━━━ Dataset content ━━━

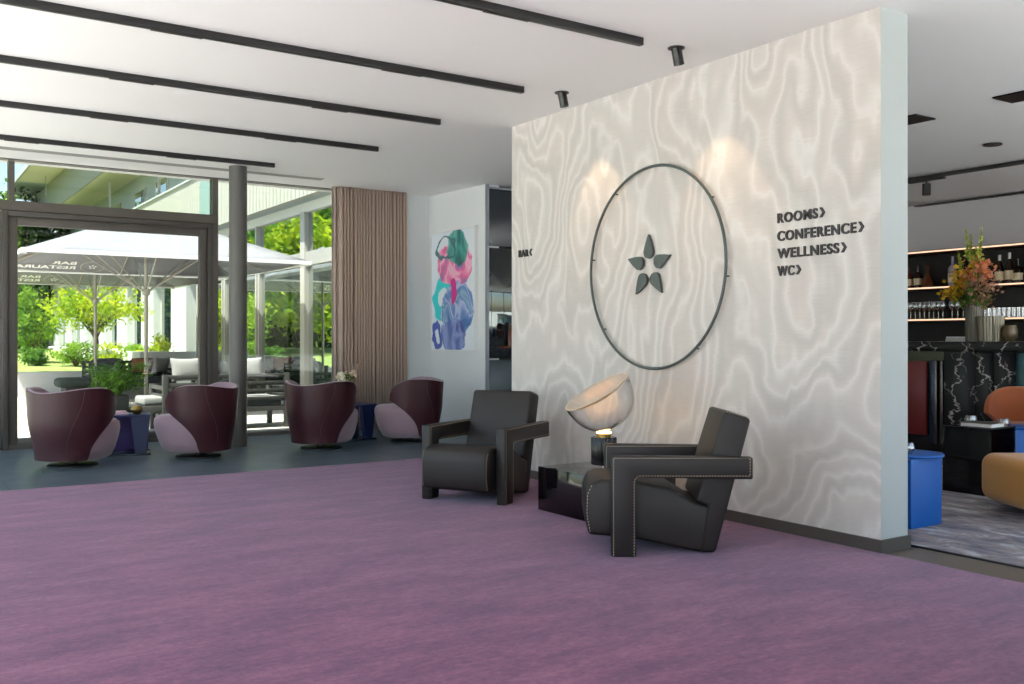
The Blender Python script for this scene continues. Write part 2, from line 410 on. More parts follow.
# dark portal of glass doors at the end of the passage
b = MB().box((6.50, YBW + .12, 0), (8.6, YBW + .2, 3.1)); g = struct(b.build('door_1', M['dark_back'], smooth=False))
MB().box((6.335, YBW + .0, .97), (7.3, YBW + .015, 2.36), .003).build('door_pane', M['cab_glass'], g)
MB().box((6.335, YBW - .005, 2.38), (7.6, YBW + .015, 3.10), .003).build('door_panel', mat('dark_blue_grey_panel', (44, 50, 58), .25), g)
MB().box((6.335, YBW - .005, 0.02), (7.6, YBW + .015, .95), .003).build('door_panel', mat('slate_panel', (46, 60, 66), .25), g)
MB().box((6.296, YBW - .01, 0), (6.335, YBW + .02, 3.15)).box((6.335, YBW - .01, 3.10), (8.6, YBW + .02, 3.125)).build('door_frame', mat('pale_steel', (150, 155, 165), .35, .6), g)
b = MB()
for k in range(5): b.lathe([(.03, 1.12), (.03, 1.3), (.012, 1.34), (.012, 1.42)], 10, Matrix.Translation((6.62 + .09 * k, YBW - .05, 0)))
b.box((6.5, YBW - .10, 1.10), (7.1, YBW - .005, 1.12))
b.build('bottle_ledge', M['amber'], g)

# window walls added on the unseen sides to bring more daylight in
def window_wall(name, p0, p1, n, zt, sill=.05):
    p0, p1 = Vector(p0), Vector(p1); d = (p1 - p0) / n; root = None
    ang = math.atan2(d.y, d.x); L = d.length
    fr = MB(); mt = Matrix.Translation(p0) @ Matrix.Rotation(ang, 4, 'Z')
    for k in range(n + 1): fr.box((L * k - .03, -.05, 0), (L * k + .03, .05, zt), mtx=mt)
    fr.box((0, -.05, zt - .08), (L * n, .05, zt), mtx=mt).box((0, -.05, 0), (L * n, .05, sill), mtx=mt)
    root = struct(fr.build(name, M['dark_frame'], smooth=False))
    MB().box((0, -.006, sill), (L * n, .006, zt - .08), mtx=mt).build('window_glass', M['glass'], root, smooth=False)
    return root
window_wall('window_2', (XL, YB, 0), (XL, YG - .1, 0), 7, 3.07)
window_wall('window_3', (XL, YB, 0), (2.6, YB, 0), 2, 3.07)
struct(MB().box((2.6, YB - .1, 0), (XW, YB, 3.1)).build('wall_back', M['white_wall'], smooth=False))
window_wall('window_4', (XW2, .3, 0), (XBAR, .3, 0), 4, 3.07)
struct(MB().box((XW, YB - .1, 0), (XW2, 0.2, 3.1)).build('wall_behind', M['white_wall'], smooth=False))

# terrace glazing: door frame left, fixed glazing right
F0, F1, F2, F3 = 1.09, 1.236, 3.36, 3.425
b = MB()
b.box((XL, YG - .03, 0), (5.9, YG + .12, .045)); b.box((XL, YG - .03, 3.176), (5.98, YG + .1, 3.2))
b.box((1.148, YG - .03, 2.7), (1.21, YG + .08, 3.16)); b.box((F2, YG - .04, 0), (F3, YG + .1, 3.17))
b.box((5.0, YG, 0), (5.06, YG + .08, 3.16))
b.box((XL, YG - .05, 2.615), (F2 + .03, YG + .1, 2.725), .006)
w = struct(b.build('window_1', M['dark_frame'], smooth=False))
MB().box((XL, YG + .02, 2.72), (F2, YG + .032, 3.178)).build('window_pane', M['solar_glass'], w, smooth=False)
MB().box((F3, YG + .02, .04), (5.96, YG + .032, 3.178)).build('window_pane', M['solar_glass'], w, smooth=False)
b = MB()
def ring_frame(b, x0, x1, z0, z1, t_, y0, y1, bottom=True, bev=.004):
    b.box((x0, y0, z0), (x0 + t_, y1, z1), bev).box((x1 - t_, y0, z0), (x1, y1, z1), bev).box((x0 + t_, y0, z1 - t_), (x1 - t_, y1, z1), bev)
    if bottom: b.box((x0 + t_, y0, z0), (x1 - t_, y1, z0 + .09), bev)
ring_frame(b, F0, F2 - .005, 0, 2.61, .055, YG - .06, YG + .08, False)
d = struct(b.build('door_2', mat('dark_bronze_door_frame', (72, 68, 65), .45, .1)))
b = MB(); ring_frame(b, F0 + .06, F2 - .065, .03, 2.55, .09, YG - .02, YG + .05, True)
b.box((F0 - .02, YG - .03, 0), (F0 + .06, YG + .05, 2.6), .004)
b.build('door_leaf', mat('dark_bronze_door_leaf', (82, 77, 73), .45, .1), d)
MB().box((F0 + .15, YG + .01, .12), (F2 - .155, YG + .022, 2.46)).build('door_glass', M['solar_glass'], d, smooth=False)
b = MB(); ring_frame(b, -1.28, F0 - .02, .03, 2.6, .075, YG - .03, YG + .05); b.build('door_leaf', mat('dark_bronze_side_leaf', (78, 74, 69), .45, .1), d)
MB().box((-1.2, YG + .01, .12), (F0 - .09, YG + .022, 2.53)).build('door_glass', M['solar_glass'], d, smooth=False)

# round column
struct(MB().cyl((3.36, 10.68), .099, 0, zc(10.68) + .01, 40).build('column', M['column']))
# recessed linear ceiling slot
b = MB().box((-1.1, 10.92, zc(10.92) - .004), (4.5, 11.06, zc(11) + .01)); tag(b.build('ceiling_slot_diffuser', mat('slot_grey', (150, 148, 146), .6), smooth=False), 'slim grey slot diffuser flush in the white ceiling nearest the terrace glazing', 'air diffuser')

# ---------------------------------------------------------------- ceiling tracks
tracks = [(4.45, 3.93, 'frontmost black linear track light, ending nearest the ceiling spotlights'),
          (5.82, 3.97, 'long black linear track light, second from the front, ending beyond the far spotlight'),
          (7.10, 3.98, 'long black linear track light between the second track and the fourth'),
          (8.59, 4.11, 'long black linear track light, fourth from the front, above the row of tub chairs'),
          (10.20, 3.62, 'rearmost black linear track light, closest to the grey slot and the column')]
for i, (y, xe, lab) in enumerate(tracks):
    z = zc(y)
    tr = thing('ceiling_track_light', lab, 'track light', (xe, y, z), group='linear track lights on the lounge ceiling')
    MB().box((-4.9, 0, -.046), (0, .04, .012), .002).build('track_profile', M['black'], tr)
    for k, xx in enumerate((-.85, -2.35, -4.2)):
        MB().box((xx - .3, .004, -.052), (xx, .036, -.044), .001).build('light_module', mat('module_black_%d%d' % (i, k), (40, 34, 30), .5), tr)

def spot_lamp(loc, target, power, size, blend, col=(1, .70, .42)):
    l = bpy.data.lights.new('spot_lamp_light', 'SPOT'); l.energy = power * .34; l.spot_size = math.radians(size); l.spot_blend = blend
    l.color = col; l.shadow_soft_size = .02
    o = bpy.data.objects.new('spot_lamp_light', l); COL.objects.link(o); o.location = loc
    o.rotation_euler = (Vector(target) - Vector(loc)).to_track_quat('-Z', 'Y').to_euler(); return o
for (x, y, lab, ty) in ((4.30, 5.80, 'small black tilted ceiling spotlight above the left side of the ring emblem', 5.74), (4.24, 4.49, 'small black tilted ceiling spotlight nearer the camera, above the right side of the ring', 4.49)):
    z = zc(y)
    s = thing('ceiling_spotlight', lab, 'spotlight', (x, y, z), group='adjustable ceiling spotlights')
    MB().lathe([(.055, .004), (.055, -.006), (.045, -.008), (0, -.008)], 24).build('ceiling_plate', M['black'], s)
    R_ = Matrix.Rotation(math.radians(-13), 4, 'Y')
    MB().lathe([(.0, .01), (.034, .01), (.034, -.11), (.028, -.11), (.026, -.09)], 24, R_).build('lamp_head', mat('spot_gloss_black', (18, 18, 18), .2), s)
    MB().lathe([(0, -.088), (.025, -.088)], 20, R_).build('lamp_lens', M['lens'], s)
    spot_lamp((x + .028, y, z - .125), (XW, ty, 1.55), 26, 62, .45)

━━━

- Exercise objective: Reproduce the material above from its first line through the line containing "b.build('bottle_ledge', M['amber'], g)", both ends included, and skip every picture.

- Complete response:
The Blender Python script for this scene continues. Write part 2, from line 410 on. More parts follow.
# dark portal of glass doors at the end of the passage
b = MB().box((6.50, YBW + .12, 0), (8.6, YBW + .2, 3.1)); g = struct(b.build('door_1', M['dark_back'], smooth=False))
MB().box((6.335, YBW + .0, .97), (7.3, YBW + .015, 2.36), .003).build('door_pane', M['cab_glass'], g)
MB().box((6.335, YBW - .005, 2.38), (7.6, YBW + .015, 3.10), .003).build('door_panel', mat('dark_blue_grey_panel', (44, 50, 58), .25), g)
MB().box((6.335, YBW - .005, 0.02), (7.6, YBW + .015, .95), .003).build('door_panel', mat('slate_panel', (46, 60, 66), .25), g)
MB().box((6.296, YBW - .01, 0), (6.335, YBW + .02, 3.15)).box((6.335, YBW - .01, 3.10), (8.6, YBW + .02, 3.125)).build('door_frame', mat('pale_steel', (150, 155, 165), .35, .6), g)
b = MB()
for k in range(5): b.lathe([(.03, 1.12), (.03, 1.3), (.012, 1.34), (.012, 1.42)], 10, Matrix.Translation((6.62 + .09 * k, YBW - .05, 0)))
b.box((6.5, YBW - .10, 1.10), (7.1, YBW - .005, 1.12))
b.build('bottle_ledge', M['amber'], g)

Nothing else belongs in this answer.